I told them my very old grandmother was always interested in who'd come to dinner and asked, ever so politely, if they'd mind popping into her bedroom to say goodnight. Being the courteous gentleman we all know he was, Jim was happy to oblige.

But there was no grandmother, only my ten-year-old son, Rob, who was under the covers  wearing a hideous latex witch's mask. Fortunately, Jim had a sense of humour and forgave us all for frightening the life out of them.

Whenever we spoke after that, he always preceded the conversation with: "How's your granny?"

To my wife, Sue, and I, Jim was more than a gifted writer and accomplished journalist; he was a valued and hugely-entertaining  friend, who was always a joy to see.

*****

CLIVE GOOZEE writes: So sad to read about Jim Lawton. I and my wife Monica and our children Karen and Mark, had a great time with Jim, Linda and their daughters Jacinta, Vicky and Hannah in Vancouver in 1981 when we escaped royal wedding fever and went for a fly-drive from British Columbia to LA. 

Karen spent a month with them the following year and had Jim in stitches with her impersonation of Pamela Stephenson aping Janet Street-Porter on Not the Nine O'Clock News.
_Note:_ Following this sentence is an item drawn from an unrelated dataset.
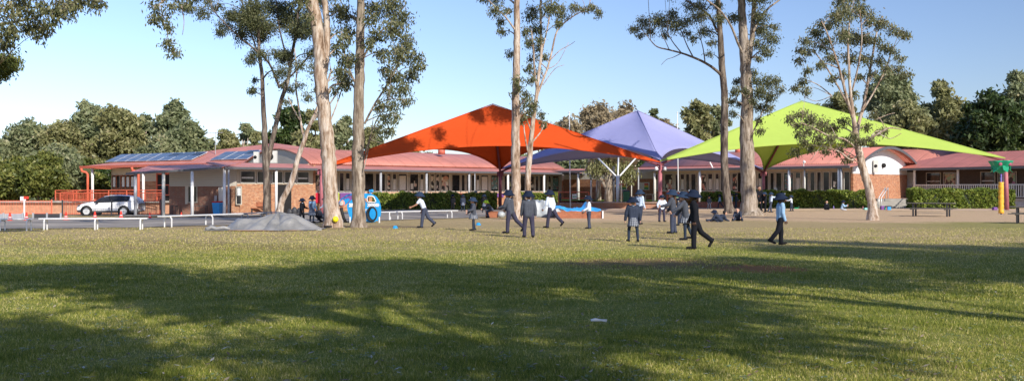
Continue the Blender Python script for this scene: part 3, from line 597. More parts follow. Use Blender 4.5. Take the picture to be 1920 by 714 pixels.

He kept egging her on to do it and even told Janet about it when they were colleagues on The Independent. 

Karen recalled one evening when Jim and Linda were going to one of the city’s smartest restaurants, but when Jim saw Linda preparing a spagbol for the girls he asked: “Where’s mine?” Linda gave him a serving.

My daughter loved Jim and Linda. She told me her visit to the Lawtons was a month of fun. She also spent some time in Chester with them.

Jim told me how different and unsettling it was on the Vancouver Sun because he never got much feedback, which worried him. His work went in untouched and he was assured that if there was a problem the office would get back to him. Vancouver is where he teamed up with the footballer John Giles, who wrote a regular column for the Express when Jim was persuaded to return to Fleet Street.

On one of the rare occasions I was put in charge of Express sport, I phoned Jim about an article and suggested he might try a different approach to the piece. He agreed grudgingly to have another look. And when he phoned back he said he would do what I asked, adding: ”I spoke to Linda and she agreed with you.”